Turns out, apparently, Bam-Bam was lying about that, too.
FR used to be about fact checking.
/johnny
Peruvia.
One of the 57 states, right?
Well the Italians revolted first and then the war between the Senatorial vs Optimates forces followed.
This is the key. From our perspective, ignorance is prima facie evidence of failure in the educational system; from the perspective of the liberal establishment, it's proof of success.
Kids today are shocked to find out that many colleges actually want them to LEARN something in school. Well over half of all students who begin college have to take remedial math and English before they can continue in school.
“Unbelievable”
He must hang out with Senior Year history major from one of our State Universities who regaled my friends and me with his stunning take on the CHINESE attack at Pearl Harbor...
When you live for today, the moment, in your own fantasy world which only exists in your mind with no absolute truth (premise for today’s education), what other consequences are to be expected?
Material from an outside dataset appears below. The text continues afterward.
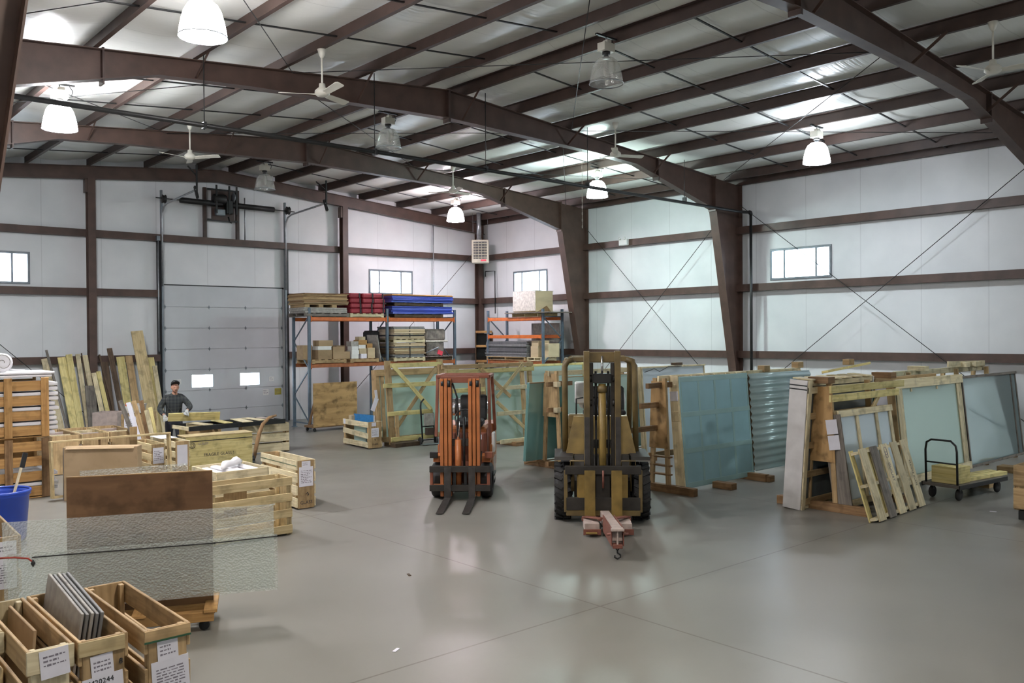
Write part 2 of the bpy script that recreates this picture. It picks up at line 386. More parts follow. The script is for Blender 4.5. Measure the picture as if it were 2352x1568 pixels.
# ------------------------------------------------------------------ the hall
XL, XR = -20.7, 0.06           # side wall planes
RX, RZ = -10.35, 7.75          # ridge of the steel frames
YB = -34.0                     # rear end of the hall
def top(x): return RZ-abs(x-RX)/12.0
fl = add('floor', [(-30, YB-2, 0), (3, YB-2, 0), (3, 2, 0), (-30, 2, 0)], [(0, 1, 2, 3)], 'concrete'); struct(fl)

def wall_cells(name, u0, u1, z1, holes, axis, p, th, mat):
    us = sorted({u0, u1, *[h[0] for h in holes], *[h[1] for h in holes]}); zs = sorted({0, z1, *[h[2] for h in holes], *[h[3] for h in holes]})
    idx = {}; vs_, fs = [], []
    def vid(u, z, t):
        k = (round(u, 4), round(z, 4), t)
        if k not in idx:
            idx[k] = len(vs_); q = p+(th if t else 0); vs_.append((u, q, z) if axis == 'x' else (q, u, z))
        return idx[k]
    full = {}
    for i in range(len(us)-1):
        for j in range(len(zs)-1):
            cu, cz = (us[i]+us[i+1])/2, (zs[j]+zs[j+1])/2
            full[i, j] = not any(h[0] < cu < h[1] and h[2] < cz < h[3] for h in holes)
    for (i, j), ok in full.items():
        if not ok: continue
        for t in (0, 1): fs.append(tuple(vid(u, z, t) for u, z in ((us[i], zs[j]), (us[i+1], zs[j]), (us[i+1], zs[j+1]), (us[i], zs[j+1]))))
        for di, dj, e in ((-1, 0, ((0, 0), (0, 1))), (1, 0, ((1, 0), (1, 1))), (0, -1, ((0, 0), (1, 0))), (0, 1, ((0, 1), (1, 1)))):
            if not full.get((i+di, j+dj), False):
                a, b_ = [(us[i+q[0]], zs[j+q[1]]) for q in e]; fs.append((vid(*a, 0), vid(*b_, 0), vid(*b_, 1), vid(*a, 1)))
    return struct(add(name, vs_, fs, mat))
WZ0, WZ1 = 4.16, 5.02
DX0, DX1, DZ = -11.98, -8.20, 4.25
wb = wall_cells('wall_back', -21, .3, 8.4, [(-17.3, -15.48, WZ0, WZ1), (-4.93, -3.1, WZ0, WZ1), (DX0, DX1, 0, DZ)], 'x', .05, .16, 'wall_vinyl_x')
wr = wall_cells('wall_right', YB, .2, 8.0, [(-3.7, -1.9, WZ0, WZ1), (-14.41, -12.6, WZ0, WZ1), (-32, -30.2, WZ0, WZ1)], 'y', XR, .16, 'wall_vinyl_y')
wl = wall_cells('wall_left', -21.5, .2, 8.0, [], 'y', XL-.16, .16, 'wall_vinyl_y')
wl2 = wall_cells('wall_left_annex', YB, -21.5, 8.0, [], 'y', -24, .16, 'wall_vinyl_y')
wst = wall_cells('wall_step', -24, XL, 8.0, [], 'x', -21.5, .16, 'wall_vinyl_x')
wf = wall_cells('wall_front', -24, .3, 8.4, [(-19, -17.2, WZ0, WZ1), (-9, -7.2, WZ0, WZ1)], 'x', YB-.16, .16, 'wall_vinyl_x')

# girts, parts of the walls they carry
GZ = (2.115, 3.987, 5.610)
def girt(parent, p0, p1, horizontal_axis):
    prof = [(-.1, -.2), (-.1, 0), (-.085, 0), (-.085, -.185), (.085, -.185), (.085, -.13), (.1, -.13), (.1, -.2)]
    if horizontal_axis == 'x':   # runs along x, depth along y
        prism(parent, 'girt', [(p1[1]+d, p1[2]+z) for z, d in prof], p0[0], p1[0], 'steel_red', 'x')
    else:
        prism(parent, 'girt', [(p1[0]+d, p1[2]+z) for z, d in prof], p0[1], p1[1], 'steel_red', 'y')
for z in GZ:
    if z < 5:
        girt(wb, (-20.6, .05, z), (DX0-.15, .05, z), 'x'); girt(wb, (DX1+.15, .05, z), (.05, .05, z), 'x')
    else: girt(wb, (-20.6, .05, z), (.05, .05, z), 'x')
    girt(wr, (XR, YB, z), (XR, .05, z), 'y'); girt(wf, (-23.9, YB+.2, z), (.05, YB+.2, z), 'x')
def ibeam_col(parent, x, y, z1, wid=.2, dep=.22, name='column'):
    o = box(parent, name, (x, y, z1/2), (.014, dep, z1), 'steel_red', bev=0)
    for s in (-1, 1): box(o, 'flange', (0, s*dep/2, 0), (wid, .014, z1), 'steel_red', bev=0)
    box(o, 'base_plate', (0, 0, -z1/2+.012), (.3, .3, .024), 'steel_dark', bev=0); return o
for x in (-6.09, -14.03):
    c = ibeam_col(wb, x, -.27, top(x)-.36)
    box(c, 'clip_plate', (-.11, 0, (top(x)-.36)/2-.2), (.1, .2, .36), 'steel_red', bev=0)
ibeam_col(wb, -.14, -.14, 6.55, .22, .24)
# end rafter of the back wall
for x0, x1 in ((XL, RX), (RX, 0)):
    rf = prism(wb, 'end_rafter', [(x0, top(x0)), (x1, top(x1)), (x1, top(x1)-.36), (x0, top(x0)-.36)], -.25, -.235, 'steel_red')
    prism(rf, 'flange', [(x0, top(x0)), (x1, top(x1)), (x1, top(x1)-.016), (x0, top(x0)-.016)], -.33, -.15, 'steel_red')
    prism(rf, 'flange', [(x0, top(x0)-.344), (x1, top(x1)-.344), (x1, top(x1)-.36), (x0, top(x0)-.36)], -.33, -.15, 'steel_red')

# roof lining and purlins
ce = None
PUR = [RX-.62-1.54*k for k in range(6)]+[RX+.38+1.54*k for k in range(7)]
def roof_slope():
    vs_, fs = [], []; xs = []
    stops = sorted([-24.4, XL, *PUR, RX, .25])
    for a, b_ in zip(stops[:-1], stops[1:]):
        for k in range(6): xs.append((a+(b_-a)*k/6, k/6))
    xs.append((stops[-1], 0)); ys = [YB-.2]+[-33.5+1.22*i for i in range(28)]+[.3]
    for x, t in xs:
        for y in ys: vs_.append((x, y, top(x)+.235-.05*math.sin(math.pi*t)**2*(1 if x > XL else 0)-.02*abs(math.sin(y*2.575))*math.sin(math.pi*t)))
    n_ = len(ys)
    for i in range(len(xs)-1):
        for j in range(n_-1): fs.append((i*n_+j, i*n_+j+1, (i+1)*n_+j+1, (i+1)*n_+j))
    return add('ceiling', vs_, fs, 'roof_vinyl', None, True)
ce = struct(roof_slope())
# opaque roof deck above the lining
add('roof_deck', [(-24.5, YB-.3, top(-24.5)+.4), (RX, YB-.3, RZ+.4), (.4, YB-.3, top(.4)+.4), (-24.5, .4, top(-24.5)+.4), (RX, .4, RZ+.4), (.4, .4, top(.4)+.4)], [(0, 1, 4, 3), (1, 2, 5, 4)], 'grey_steel', ce)
for x in PUR:
    z = top(x)+.0; s = 1 if x > RX else -1
    prof = [(-.07, .215), (.006, .215), (.006, .012), (.07, .012), (.07, 0), (-.006, 0), (-.006, .203), (-.07, .203)]
    prism(ce, 'purlin', [(x+s*u, z+v) for u, v in prof], YB, -.02, 'steel_dark')
for x, s in ((-.1, 1), (XL+.1, -1)):
    prism(ce, 'eave_strut', [(x-.06*s, top(x)-.02), (x+.06*s, top(x)-.02), (x+.06*s, top(x)+.2), (x-.06*s, top(x)+.2)], YB, -.02, 'steel_dark')
# bridging angles between purlins
for y in (-1.9, -3.8, -7.6, -9.7, -13.6, -15.5, -17.4, -22, -24.5):
    for s in (-1, 1):
        e = RX+s*10.2
        plank(ce, 'bridging_angle', (RX+s*.42, y, top(RX+.42)+.10), (e, y, top(e)+.10), .035, .02, 'black_iron', bev=0)
# rod bracing under the roof
for (xa, ya, xb, yb) in ((-19.4, -5.7, -13.9, -11.5), (-13.9, -5.7, -19.4, -11.5), (-13.9, -5.7, -6.9, -11.5), (-6.9, -5.7, -13.9, -11.5), (-6.9, -5.7, -1, -11.5), (-1, -5.7, -6.9, -11.5),
                         (-13.9, -11.8, -6.9, -19.2), (-6.9, -11.8, -13.9, -19.2), (-6.9, -11.8, -1, -19.2), (-1, -11.8, -6.9, -19.2), (-19.4, -11.8, -13.9, -19.2), (-13.9, -11.8, -19.4, -19.2)):
    tube(ce, 'brace_rod', [(xa, ya, top(xa)-.06), (xb, yb, top(xb)-.06)] if (xa-RX)*(xb-RX) > 0 else [(xa, ya, top(xa)-.06), (xb, yb, top(xb)-.06)], .008, 'black_iron', 5)

# rigid frames
BOT = [(0, .58), (4.28, .70-.02), (5.85, .805-.33), (7.52, .617), (9.117, .89)]   # offset from ridge -> depth below top line (refined below)
def bot(d):
    pts = [(0, 7.17), (4.3, 7.04), (5.85, 6.945), (7.5, 6.52), (9.117, 6.10)]
    for (a, za), (b_, zb) in zip(pts[:-1], pts[1:]):
        if d <= b_: return za+(zb-za)*(d-a)/(b_-a)
    return 6.1
def frame(y, label, lin=None):
    t = thing('steel_frame', label, 'steel frame', (RX, y, 0), group='rigid steel frames of the hall')
    for s in (-1, 1):
        ds = [0, 2.1, 4.3, 5.2, 5.85, 6.6, 7.5, 9.117]
        T_ = [(s*d, RZ-d/12) for d in ds]; B_ = [(s*d, bot(d)) for d in ds]
        web = prism(t, 'rafter', T_+B_[::-1], -.006, .006, 'steel_red')
        prism(web, 'flange', T_+[(x, z-.016) for x, z in T_[::-1]], -.105, .105, 'steel_red')
        prism(web, 'flange', [(x, z+.016) for x, z in B_]+B_[::-1], -.105, .105, 'steel_red')
        for d in (.012, 6.7):
            box(web, 'splice_plate', (s*d, 0, (RZ-d/12+bot(d))/2-.03), (.03, .2, RZ-d/12-bot(d)+.1), 'steel_dark', bev=0)
        inner = [(s*9.117, 6.10), (s*9.99, 1.73), (s*10.13, 0)]
        if lin and s < 0: inner = [(-9.36, 6.10), (-9.72, 3.5), (-10.12, 0)]
        col = prism(t, 'column', [(s*9.117, RZ-9.117/12), (s*10.35, RZ-10.35/12), (s*10.35, 0), inner[2], inner[1], inner[0]], -.006, .006, 'steel_red')
        prism(col, 'flange', inner+[(x+s*.016, z) for x, z in inner[::-1]], -.125, .125, 'steel_red')
        prism(col, 'flange', [(s*10.33, 0), (s*10.346, 0), (s*10.346, RZ-.87), (s*10.33, RZ-.87)], -.125, .125, 'steel_red')
        box(col, 'knee_plate', (s*9.1, 0, 6.54), (.03, .24, .96), 'steel_red', bev=0)
        box(col, 'base_plate', (s*10.22, 0, .012), (.34, .34, .024), 'steel_dark', bev=0)
        for k in (0, 2, 4, 6) if s > 0 else (1, 3, 5):
            d = (.38 if s > 0 else .62)+1.54*k
            if d < 9: plank(web, 'flange_brace', (s*d, -.02, bot(d)+.02), (s*d, -.62, RZ-d/12+.03), .05, .012, 'steel_red', (1, 0, 0), bev=0)
    return t
YC, YBf, YA = -5.625, -11.62, -19.55
frame(YC, 'far red-brown steel frame nearest the back wall')
frame(YBf, 'middle red-brown steel frame crossing behind the hanging ceiling fans')
frame(YA, 'nearest red-brown steel frame crossing the upper right corner', True)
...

I'll quit complaining now. The kids do know that letter, though....
/johnny
What difference does it make? It's in the past. It's old news. Let it go.
Some of life's questions that go unanswered.
We still teach students to memorize useless facts for standardized tests when almost all the info they could want is available at the click of a button.
We should be teaching them how to properly look for info online & how to judge what is credible vs. not credible, among other reforms.
Give them the basics/core classes & knowledge until, say, 6th grade. Then totally revamp how kids are taught, making it more appropriate/relevant for the 21st century, following that.
What’s a TV?
;-)
Easy. Public educators.
I’m slow ...
But I get there.
And then Germany bombed Pearl Harbor leading to America fighting in Vietnam.
RE: “Well,.....whats the answer?”
In a few words, emphasize facts and knowledge. Laugh at these professors and their sophistries.
Okay.
Lol. The lazy SOB doesn't even have to put his EOs in writing anymore. He just "deems" them issued as decrees from an emperor for others to record and enforce. His spoken word is good enough for enforcement. "I AM THE LAW!"